___ Given information

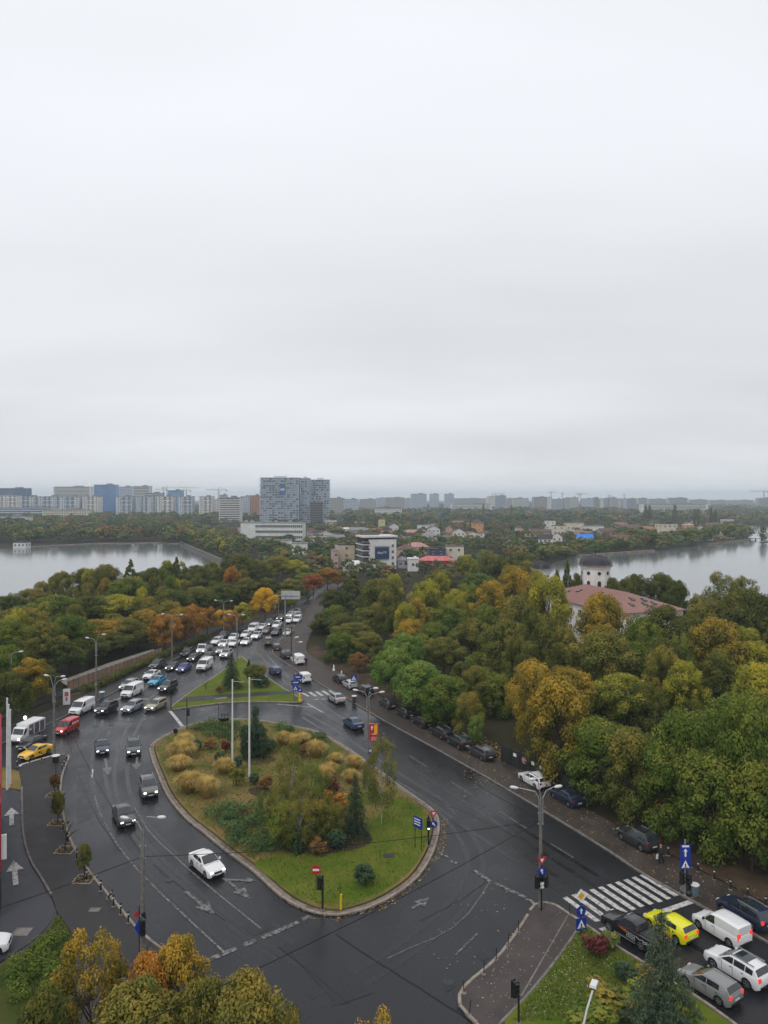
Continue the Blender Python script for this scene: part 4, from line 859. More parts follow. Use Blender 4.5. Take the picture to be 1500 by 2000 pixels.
def house(x0, x1, yt, yb, wall, roof, rt, lab, rz=0.0, depth=None, floors=None, nx=None, Z=None, group='houses in the middle distance', cat='house', name='house', roofh=None):
    Z = Z or FPX*CAM_H/(yb-HOR); w_ = (x1-x0)*Z/FPX; h = zat(yt, Z); d_ = depth or max(6, min(14, w_*.9))
    BUILTS.append((x0-1, x1+1, Z-14, Z+d_+3))
    e = empty(name, P((x0+x1)/2, Z+d_/2), rz, label=lab, cat=cat, group=group)
    fl = floors or max(1, int(h/3.0)); rh = 0 if rt == 'flat' else (roofh or min(3.2, h*.32)); wh = h-rh
    MB().box((0,0,wh/2-.1), (w_, d_, wh+.2)).build('wall', WM[wall], e)
    b = MB()
    if rt == 'flat': b.box((0,0,wh+.15), (w_+.5, d_+.5, .35)); b.box((w_*.2,0,wh+.7), (w_*.25, d_*.3, .9))
    elif rt == 'gable': roof_gable(b, w_, d_, wh, rh)
    elif rt == 'gablef': roof_gable(b, w_, d_, wh, rh, axis='y')
    else: roof_hip(b, w_, d_, wh, rh)
    ro = b.build('roof', [RM[roof], WM[wall]], e)
    if rt != 'flat': MB().box((w_*.22, d_*.12, wh+rh*.9), (.7,.7,1.4)).build('chimney', RM['brown'], ro)
    add_windows(e, w_, d_, .2, fl, (wh-.3)/fl, nx or max(2, int(w_/3.2)), sides=('front', 'right' if x1 < 750 else 'left'))
    return e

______

**What the exercise asks**: Leave out the pictures and output the rest of the material exactly as written.

**Finished task**:
Continue the Blender Python script for this scene: part 4, from line 859. More parts follow. Use Blender 4.5. Take the picture to be 1500 by 2000 pixels.
def house(x0, x1, yt, yb, wall, roof, rt, lab, rz=0.0, depth=None, floors=None, nx=None, Z=None, group='houses in the middle distance', cat='house', name='house', roofh=None):
    Z = Z or FPX*CAM_H/(yb-HOR); w_ = (x1-x0)*Z/FPX; h = zat(yt, Z); d_ = depth or max(6, min(14, w_*.9))
    BUILTS.append((x0-1, x1+1, Z-14, Z+d_+3))
    e = empty(name, P((x0+x1)/2, Z+d_/2), rz, label=lab, cat=cat, group=group)
    fl = floors or max(1, int(h/3.0)); rh = 0 if rt == 'flat' else (roofh or min(3.2, h*.32)); wh = h-rh
    MB().box((0,0,wh/2-.1), (w_, d_, wh+.2)).build('wall', WM[wall], e)
    b = MB()
    if rt == 'flat': b.box((0,0,wh+.15), (w_+.5, d_+.5, .35)); b.box((w_*.2,0,wh+.7), (w_*.25, d_*.3, .9))
    elif rt == 'gable': roof_gable(b, w_, d_, wh, rh)
    elif rt == 'gablef': roof_gable(b, w_, d_, wh, rh, axis='y')
    else: roof_hip(b, w_, d_, wh, rh)
    ro = b.build('roof', [RM[roof], WM[wall]], e)
    if rt != 'flat': MB().box((w_*.22, d_*.12, wh+rh*.9), (.7,.7,1.4)).build('chimney', RM['brown'], ro)
    add_windows(e, w_, d_, .2, fl, (wh-.3)/fl, nx or max(2, int(w_/3.2)), sides=('front', 'right' if x1 < 750 else 'left'))
    return e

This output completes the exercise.